Containern in Zeiten von Corona
Autorin: Die Lachsfischerin
Es ist ein Feiertag, früher Abend. Langsam wird es dunkel draußen. Meine Mitbewohnerin und ich sammeln alle Tüten und Taschen ein, die wir in der Wohnung finden können. Aus dem Keller holen wir die Kisten und Pappkartons, die wir gesammelt haben. Noch einmal checken, ob wir alles haben: Handy lautlos, Schlüssel, Taschenlampe.
Man hat Routine und dennoch schrecke ich jedes mal hoch, wenn jemand vorbei geht. Abends ist es was anderes als um Mitternacht – auch mit Corona. Die Laternen auf dem Parkplatz sind noch an, ein Bus hält, die Menschen steigen aus, laufen in unsere Richtung. Taschenlampe aus, ducken. Wir werden gesehen, aber so richtig interessiert es niemanden. Wir stehlen halt Müll. Was soll man da dagegen haben?
Wir fischen Lachs aus dem Mülleimer. Eine Packung, zwei, am Ende sind es 41 Packungen, alle bedruckt mit Weihnachtsmotiven. Kann man die nicht mehr Essen nach Weihnachten, fragen wir uns nicht zum ersten Mal. Eine Woche später finden wir Spekulatius-Joghurt. Den kann man nach Weihnachten natürlich auch nicht mehr essen. Später finden wir raus, dass der Lachs pro Packung fast 5 Euro kostet. Knapp 200 Euro nur für den Lachs. Bescheuert finden wir und denken an überfischte Weltmeere…

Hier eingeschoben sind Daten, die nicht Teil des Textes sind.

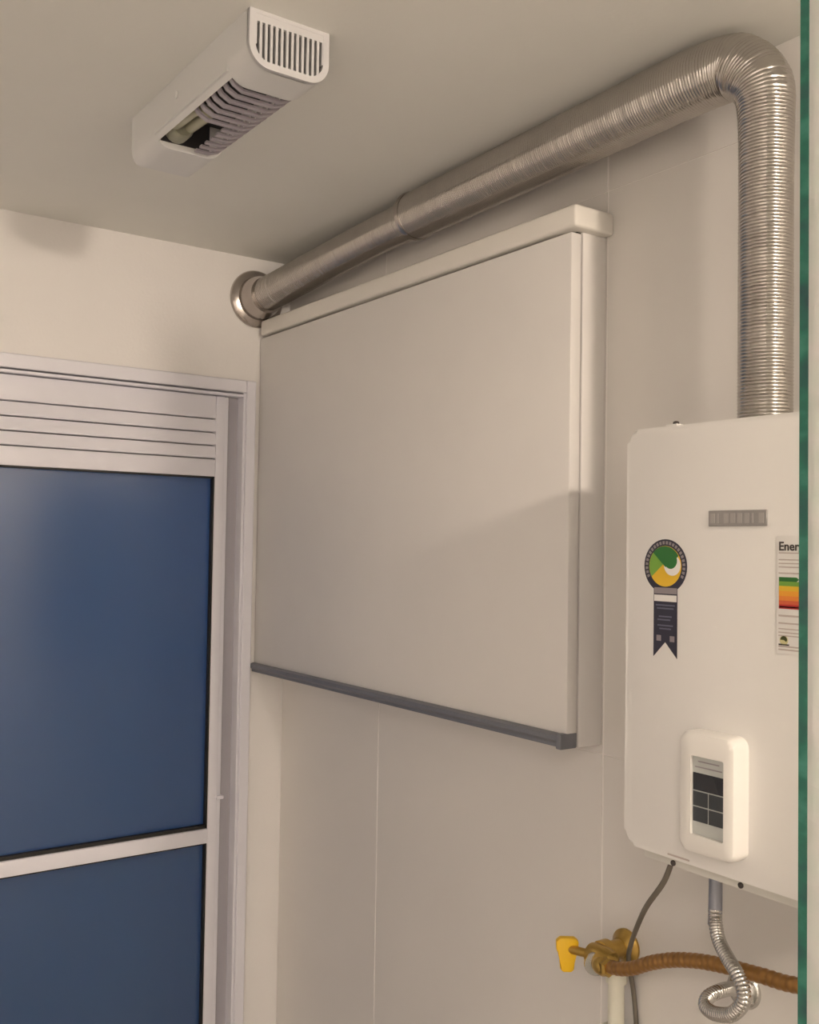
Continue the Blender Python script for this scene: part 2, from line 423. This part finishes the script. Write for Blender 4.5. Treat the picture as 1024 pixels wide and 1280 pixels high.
A = [bm.verts.new((p[0], CY0 + 0.012, p[1])) for p in pr]; B = [bm.verts.new((p[0], CY1, p[1])) for p in pr]
bm.faces.new(A); bm.faces.new(B[::-1])
for i in range(7): bm.faces.new((A[i], A[(i + 1) % 7], B[(i + 1) % 7], B[i]))
finish('grip_rail', bm, M_GREYALU, hd)
box('end_cap', F - 0.012, F + 0.0225, CY0, CY0 + 0.012, 1.389, 1.413, M_GREYALU, hd, 0.002)
hd['label'] = 'grey aluminium pull rail along the lower edge'

# ------------------------------------------------------------------ water heater
heat = tag(empty('water_heater', (1.08, 0.735, 1.31)), 'white tankless gas water heater hung on the tiled wall', 'water heater')
HY0, HY1 = 0.572, 0.899
prism('front_cover', rrect(HY0, HY1, 1.323, 1.852, 0.018), H, H + 0.032, M_HEAT, heat, bev=0.006)
box('casing', H + 0.03, W, HY0 + 0.006, HY1 - 0.006, 1.312, 1.848, M_HEATB, heat, 0.004)
box('lower_lip', H + 0.012, H + 0.034, HY0 + 0.03, HY1 - 0.022, 1.309, 1.325, M_HEATB, heat, 0.003)
for y, z in ((0.829, 1.314), (0.731, 1.3145)):
    lathe('screw', [(0.0035, 0), (0.0035, 0.002), (0.002, 0.003)], (H + 0.0125, y, z), (-1, 0, 0), M_INK, heat, 12)
cl = box('top_clip', H + 0.004, H + 0.03, 0.822, 0.839, 1.851, 1.8545, M_HEAT, heat)
lathe('clip_screw', [(0.004, 0), (0.004, 0.003), (0.002, 0.0045)], (H + 0.012, 0.8295, 1.8545), (0, 0, 1), M_INK, cl, 12)
for y0, y1 in ((0.795, 0.828),): box('seam_slot', H - 0.0004, H + 0.001, y0, y1, 1.3245 + 0.002, 1.3285, M_FAINT, heat)
# nameplate: grey plate with eight worn letters
npl = box('nameplate', H - 0.0022, H + 0.001, 0.689, 0.769, 1.727, 1.7455, M_PLATE, heat, 0.0008, 1)
for i in range(8):
    y1 = 0.7655 - i * 0.0095
    box('letter', H - 0.0027, H - 0.0021, y1 - 0.0062 + (0.004 if i in (1, 6) else 0), y1, 1.7305, 1.742, M_PLATELET, npl)
# control unit
ctl = empty('control_unit', (H, 0.752, 1.35)); ctl.parent = heat; ctl.location = ORIGIN[ctl] - ORIGIN[heat]
KX = H - 0.027
cy0, cy1, cz0, cz1 = 0.7125, 0.7915, 1.347, 1.487
iy0, iy1, iz0, iz1 = 0.7265, 0.7725, 1.369, 1.460
bm = bmesh.new()
n = 6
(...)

Foodporn der etwas anderen Art
Nach drei Jahren containern hat man Routine, hat schon unzähligen Menschen gezeigt wie und wo man in Landshut am einfachsten an weggeworfene Lebensmittel kommt. Man weiß, wo es sich lohnt und wo man vor Garagentoren steht, die man nicht aufbekommt, ohne, dass man sie beschädigen müsste, was wir nicht wollen und nicht machen.

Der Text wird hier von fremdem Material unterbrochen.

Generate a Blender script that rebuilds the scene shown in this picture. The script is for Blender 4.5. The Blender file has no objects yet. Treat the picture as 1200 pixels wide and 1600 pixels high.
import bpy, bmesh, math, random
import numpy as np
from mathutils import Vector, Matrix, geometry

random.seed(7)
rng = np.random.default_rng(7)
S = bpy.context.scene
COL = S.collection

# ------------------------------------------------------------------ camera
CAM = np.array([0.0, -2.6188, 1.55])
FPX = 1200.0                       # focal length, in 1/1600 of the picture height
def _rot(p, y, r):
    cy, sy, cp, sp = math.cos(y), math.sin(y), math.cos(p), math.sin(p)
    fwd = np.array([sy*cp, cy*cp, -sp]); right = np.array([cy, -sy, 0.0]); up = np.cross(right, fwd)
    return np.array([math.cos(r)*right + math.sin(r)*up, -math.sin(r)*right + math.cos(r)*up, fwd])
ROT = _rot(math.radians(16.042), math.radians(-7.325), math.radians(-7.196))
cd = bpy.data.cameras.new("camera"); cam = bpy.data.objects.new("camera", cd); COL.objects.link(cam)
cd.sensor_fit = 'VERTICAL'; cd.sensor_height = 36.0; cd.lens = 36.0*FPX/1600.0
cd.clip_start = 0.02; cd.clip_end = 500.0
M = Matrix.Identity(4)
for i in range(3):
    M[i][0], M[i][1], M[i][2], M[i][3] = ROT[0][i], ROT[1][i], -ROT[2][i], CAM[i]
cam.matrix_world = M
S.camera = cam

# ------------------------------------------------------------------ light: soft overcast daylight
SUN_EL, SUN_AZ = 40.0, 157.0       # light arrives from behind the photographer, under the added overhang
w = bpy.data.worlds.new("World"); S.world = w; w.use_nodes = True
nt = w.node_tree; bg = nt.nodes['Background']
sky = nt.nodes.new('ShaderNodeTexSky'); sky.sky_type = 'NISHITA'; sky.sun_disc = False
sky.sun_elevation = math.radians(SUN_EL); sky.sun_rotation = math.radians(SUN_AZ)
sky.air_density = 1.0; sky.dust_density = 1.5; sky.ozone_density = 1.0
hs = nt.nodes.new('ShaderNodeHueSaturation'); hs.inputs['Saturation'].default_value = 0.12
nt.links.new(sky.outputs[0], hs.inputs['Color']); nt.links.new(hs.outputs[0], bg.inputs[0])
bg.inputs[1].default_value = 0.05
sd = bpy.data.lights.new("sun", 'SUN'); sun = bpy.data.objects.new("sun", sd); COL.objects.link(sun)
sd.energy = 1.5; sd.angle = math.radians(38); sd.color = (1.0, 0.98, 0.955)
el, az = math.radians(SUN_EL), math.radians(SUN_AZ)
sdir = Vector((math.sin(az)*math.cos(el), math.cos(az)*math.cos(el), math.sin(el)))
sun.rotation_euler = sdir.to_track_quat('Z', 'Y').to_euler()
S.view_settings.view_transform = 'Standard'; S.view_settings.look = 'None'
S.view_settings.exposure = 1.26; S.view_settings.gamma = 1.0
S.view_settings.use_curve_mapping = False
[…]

Zuhause sortieren wir das Essen auf unserem Tisch. Der ist groß und am Ende völlig überladen. Ein Foto für Instagram – Foodporn der etwas anderen Art. Und dann die Frage: Wohin damit? Wir beladen unseren zweiten Kühlschrank, aber der ist zu klein. Wir stellen es ins Bad und kippen das Fenster. Kurz darauf klingelt es. „Hallo Nachbarinnen, ich hab gehört ihr habt wieder Essen geholt? Oh Sahnepudding? Das ist ja toll! Und den Wirsing, den koch ich mir vor und friere ihn ein!“. Noch ein paar Nachbar*innen kommen vorbei, staunen, schütteln den Kopf. Unmöglich – finden sie – und ein Segen. Es klingelt schon wieder! “Essen? Ja kommt rein, Maske auf bitte. Ja nehmt alles mit! Ach die Tafeln haben zu? Ja, sagt den Leuten von der Tafel, dass wir was haben!“
Bei E-Bay verschenkt jemand einen Kühlschrank. Der Nachbar mit dem Wirsing hilft uns, denn er hat ein großes Auto. Jetzt haben wir drei Kühlschränke und ein Gefrierfach. Das sollte reichen – denken wir. Falsch gedacht. Bei nächsten Streifzug reichen die Kühlschränke wieder nicht.
Wir beraten uns. Wollen wir regelmäßig containern gehen und die Foodsharing Abgabestelle in unserem Keller wieder beleben? Wir könnten auch das Büchertauschregal dazu stellen, dass früher draußen stand und beim Sturm umgefallen ist. Und ein schwarzes Brett aufhängen!
Wir fragen die Nachbar*innen, ob das okay ist. Alle sagen ja, freuen sich und zwei fragen, ob sie mal mitkommen können auf einen Streifzug. Na klar sagen wir und freuen uns auch. Wir starten die öffentliche Telegramgruppe „foodsharing Landshut“ und bauen den Keller um. Wir haben noch einen vierten Kühlschrank und jemand tauscht auf E-Bay ein Schwerlastregal, gegen Katzenfutter für den Tierschutz. Schön schaut sie aus, unsere Abgabestelle! Noch ein Video für Instagram.
Und abends, als es dunkel wird sammeln wir wieder unsere Taschen und Kartons zusammen und begeben uns auf einen Streifzug durch die Mülleimer der Stadt.